Saturday, January 06, 2007

WELCOME TO A MEETING OF WORLDS IN A WORLD

Different voices may meet. With a sympathetic reading the two examples below may go some way to display this meeting.

" I shall be telling this with a sigh
Somewhere ages and ages hence :
Two roads diverged in a wood, and I -
I took the one less travelled by,
And that has made all the difference. "
( from Robert Frost " The Road Not taken" )

For me this is a beautiful piece of writing that connects as poetics might connect being more and less than rational discourse. Yet there are those that seem to be "at home" with a poetic bent even if they are from academia and scientific institutions. With this in mind I paste here another little piece :-

The choice between barbarism or socialism

"In traveling down the path of capitalist development, we have discovered, much to our alarm, that often it is the very political regimes that describe themselves as 'free market democracies' that have become unremittingly resistant to self-criticism. The struggle to build a world free from exploitation is a daunting one, and requires that we take path less traveled, that take us in directions less familiar, and toward destinations less certain.
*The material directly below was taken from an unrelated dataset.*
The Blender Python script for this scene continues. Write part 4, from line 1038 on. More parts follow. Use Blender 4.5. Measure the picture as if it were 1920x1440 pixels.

We make the path to freedom as we walk down it. And we remake ourselves in the process. Today, as in previous times when history has placed us at the dangerous crossroads, we face the ultimate choice between barbarism or socialism." - Peter McLaren, Professor of Education at UCLA
The above comes from the website of Juha Suoranta ( see my links)

Perhaps it is not always the case that different conversations, texts and language-games cross each other without meeting. Different worlds with a world?

7 comments:

toby lewis said...

Zola - was this the piece you intended to link to Wittgenstein?

I'm sure it is valuable to take the path less travelled. I think McLaren has made a phoney dichotomy between socialism and barbarism, if we could just learn to be content with less in the Western World then our society would improve, I'm not sure socialism is necessary to curb our consumerism but I often wonder what is. I would like everyone to have a sudden realisation that the good things on earth come from family, friends, love, nature, decency and beauty. Is it that hard to achieve?

anticant said...

Less selfishness and more empathy, I would have thought, Toby.

zola a social thing said...

Good points made.

Toby : Indeed a meeting has been achieved because now we can see that one of the basic problems with critical socialist thought is that it lacks a fine appreiction of nature. Indeed this seems tru of most social theory. But Robert Frost helps this to emerge.

Anticant : Again I agree so long as this valid empathy is linked to solid action. This because the main point is not simply to understand the world but to change it.

Thanks both for comments that do manage to form links and do make critical comments upon critical comment itself.
What more could i ask. Thanks.

anticant said...

Zola, I don't go much for -isms. I'm neither a right-winger nor a left-winger; I'm a non-party middle-of-the-roader.

You doubtless know the old canard that if you're not on the Left when you're young you have no heart, and if you're still there when you're old you have no head. When I was at Cambridge we had some lectures on political theory from a funny old clergyman who defined Socialism as a blindfold man in a darkened room searching for a black cat that isn't there. Naughty but nice!

This is the type of civilised discussion I enjoy - not wrangling with bloody old BS about his idiosyncratic rules of engagement.

Well, having sniffed around the burrow, do you feel safe?? And what about the Lady?.......

zola a social thing said...

Yes Anticant : those "isms" are nasty things I agree with you.
problems seems to come though that, as part of language and communication and cultural constructs, even a position that denies itself as an ism becomes one.
Such is one aspect of the formal tragedy of culture is it not?

zola a social thing said...

BTW : When i used the terms "links" and "alternatives" I meant just that but without any "one way" linear logic being enforced as if there were any such one way linear logic.

Anonymous said...

'Well, having sniffed around the burrow, do you feel safe?? And what about the Lady?.......'
If I were a Lady, I would not feel safe within a league of the BoldZola.